Given task: Scan the lines below for "scene"; report the number of lines that contain it, and only that.

Material:
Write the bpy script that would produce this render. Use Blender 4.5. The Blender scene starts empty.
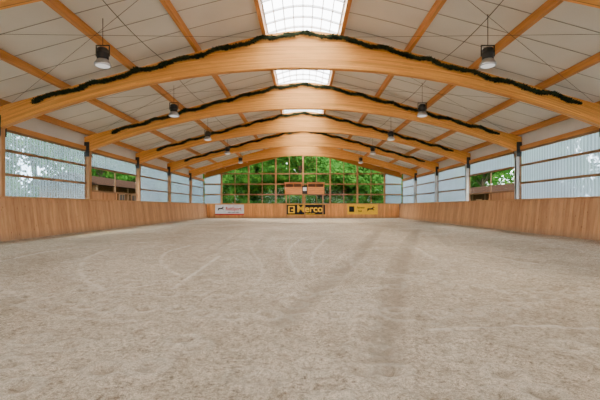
import bpy, math, random
import numpy as np
from mathutils import Vector, noise
random.seed(7)
scene = bpy.context.scene

# ------------------------------------------------------------------ materials
def new_mat(name):
    m = bpy.data.materials.new(name); m.use_nodes = True
    nt = m.node_tree; nt.nodes.clear()
    out = nt.nodes.new('ShaderNodeOutputMaterial')
    return m, nt, out
def N(nt, t, **kw):
    n = nt.nodes.new(t)
    for k, v in kw.items():
        setattr(n, k, v)
    return n
def ramp(nt, fac, stops):
    r = N(nt, 'ShaderNodeValToRGB')
    el = r.color_ramp.elements
    while len(el) < len(stops): el.new(0.5)
    for e, (p, c) in zip(el, stops):
        e.position = p; e.color = (c[0], c[1], c[2], 1)
    nt.links.new(fac, r.inputs[0]); return r
def mixc(nt, a, b, fac, mode='MIX'):
    m = N(nt, 'ShaderNodeMix', data_type='RGBA', blend_type=mode)
    for s, v in ((m.inputs[0], fac), (m.inputs[6], a), (m.inputs[7], b)):
        if hasattr(v, 'is_output'): nt.links.new(v, s)
        elif isinstance(v, (tuple, list)): s.default_value = (v[0], v[1], v[2], 1)
        else: s.default_value = v
    return m.outputs[2]
def plain(name, col, rough=0.6, metal=0.0, var=0.08, scale=3.0, spec=0.4):
    m, nt, out = new_mat(name)
    b = N(nt, 'ShaderNodeBsdfPrincipled')
    b.inputs['Roughness'].default_value = rough; b.inputs['Metallic'].default_value = metal
    b.inputs['Specular IOR Level'].default_value = spec
    tc = N(nt, 'ShaderNodeTexCoord'); no = N(nt, 'ShaderNodeTexNoise')
    no.inputs['Scale'].default_value = scale; no.inputs['Detail'].default_value = 4
    nt.links.new(tc.outputs['Object'], no.inputs['Vector'])
    r = ramp(nt, no.outputs[0], [(0.3, [c*(1-var) for c in col]), (0.7, [min(1, c*(1+var)) for c in col])])
    nt.links.new(r.outputs[0], b.inputs['Base Color']); nt.links.new(b.outputs[0], out.inputs[0])
    return m
def wood(name, light, dark, stretch=(1, 1, 1), coord='Object', rough=0.55, lam=0.0, board=None, bump=0.15, spec=0.3):
    m, nt, out = new_mat(name)
    b = N(nt, 'ShaderNodeBsdfPrincipled'); b.inputs['Roughness'].default_value = rough
    b.inputs['Specular IOR Level'].default_value = spec
    tc = N(nt, 'ShaderNodeTexCoord'); mp = N(nt, 'ShaderNodeMapping')
    mp.inputs['Scale'].default_value = stretch
    nt.links.new(tc.outputs[coord], mp.inputs[0])
    no = N(nt, 'ShaderNodeTexNoise'); no.inputs['Scale'].default_value = 1.0
    no.inputs['Detail'].default_value = 6; no.inputs['Roughness'].default_value = 0.6
    nt.links.new(mp.outputs[0], no.inputs['Vector'])
    r = ramp(nt, no.outputs[0], [(0.28, dark), (0.6, light)])
    col = r.outputs[0]
    sp = N(nt, 'ShaderNodeSeparateXYZ'); nt.links.new(tc.outputs[coord], sp.inputs[0])
    if lam > 0:
        dv = N(nt, 'ShaderNodeMath', operation='DIVIDE'); dv.inputs[1].default_value = lam
        nt.links.new(sp.outputs[1], dv.inputs[0])
        fl = N(nt, 'ShaderNodeMath', operation='FLOOR'); nt.links.new(dv.outputs[0], fl.inputs[0])
        ux = N(nt, 'ShaderNodeMath', operation='MULTIPLY'); ux.inputs[1].default_value = 0.28
        nt.links.new(sp.outputs[0], ux.inputs[0])
        uo = N(nt, 'ShaderNodeMath', operation='MULTIPLY_ADD'); uo.inputs[1].default_value = 0.37
        nt.links.new(fl.outputs[0], uo.inputs[0]); nt.links.new(ux.outputs[0], uo.inputs[2])
        uf = N(nt, 'ShaderNodeMath', operation='FLOOR'); nt.links.new(uo.outputs[0], uf.inputs[0])
        cb = N(nt, 'ShaderNodeCombineXYZ'); nt.links.new(fl.outputs[0], cb.inputs[0]); nt.links.new(uf.outputs[0], cb.inputs[1])
        wn = N(nt, 'ShaderNodeTexWhiteNoise', noise_dimensions='3D'); nt.links.new(cb.outputs[0], wn.inputs['Vector'])
        rr = ramp(nt, wn.outputs[0], [(0, (0.80, 0.75, 0.68)), (1, (1.12, 1.10, 1.08))])
        col = mixc(nt, col, rr.outputs[0], 1.0, 'MULTIPLY')
        fr = N(nt, 'ShaderNodeMath', operation='FRACT'); nt.links.new(dv.outputs[0], fr.inputs[0])
        ls = N(nt, 'ShaderNodeMath', operation='LESS_THAN'); ls.inputs[1].default_value = 0.07
        nt.links.new(fr.outputs[0], ls.inputs[0])
        col = mixc(nt, col, [c*0.6 for c in dark], ls.outputs[0])
    if board:
        dv = N(nt, 'ShaderNodeMath', operation='DIVIDE'); dv.inputs[1].default_value = board[1]
        sub = N(nt, 'ShaderNodeMath', operation='SUBTRACT'); sub.inputs[1].default_value = board[2]
        nt.links.new(sp.outputs[board[0]], sub.inputs[0]); nt.links.new(sub.outputs[0], dv.inputs[0])
        fl = N(nt, 'ShaderNodeMath', operation='FLOOR'); nt.links.new(dv.outputs[0], fl.inputs[0])
        wn = N(nt, 'ShaderNodeTexWhiteNoise', noise_dimensions='1D'); nt.links.new(fl.outputs[0], wn.inputs['W'])
        rr = ramp(nt, wn.outputs[0], [(0, (0.78, 0.73, 0.68)), (0.5, (0.96, 0.95, 0.93)), (1, (1.1, 1.09, 1.07))])
        col = mixc(nt, col, rr.outputs[0], 1.0, 'MULTIPLY')
        vo = N(nt, 'ShaderNodeTexVoronoi'); mp2 = N(nt, 'ShaderNodeMapping'); mp2.inputs['Scale'].default_value = (5, 5, 2.6)
        nt.links.new(tc.outputs[coord], mp2.inputs[0]); nt.links.new(mp2.outputs[0], vo.inputs['Vector']); vo.inputs['Scale'].default_value = 1.0
        kr = ramp(nt, vo.outputs['Distance'], [(0.06, (0.45, 0.35, 0.27)), (0.12, (1, 1, 1))])
        col = mixc(nt, col, kr.outputs[0], 1.0, 'MULTIPLY')
        fr2 = N(nt, 'ShaderNodeMapRange'); fr2.inputs[1].default_value = 0.35; fr2.inputs[2].default_value = 0.02
        fr2.inputs[3].default_value = 0.0; fr2.inputs[4].default_value = 0.6
        nt.links.new(sp.outputs[2], fr2.inputs[0]); col = mixc(nt, col, (0.22, 0.155, 0.10), fr2.outputs[0])
    bp = N(nt, 'ShaderNodeBump'); bp.inputs['Strength'].default_value = bump; bp.inputs['Distance'].default_value = 0.01
    nt.links.new(no.outputs[0], bp.inputs['Height']); nt.links.new(bp.outputs[0], b.inputs['Normal'])
    nt.links.new(col, b.inputs['Base Color']); nt.links.new(b.outputs[0], out.inputs[0])
    return m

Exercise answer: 2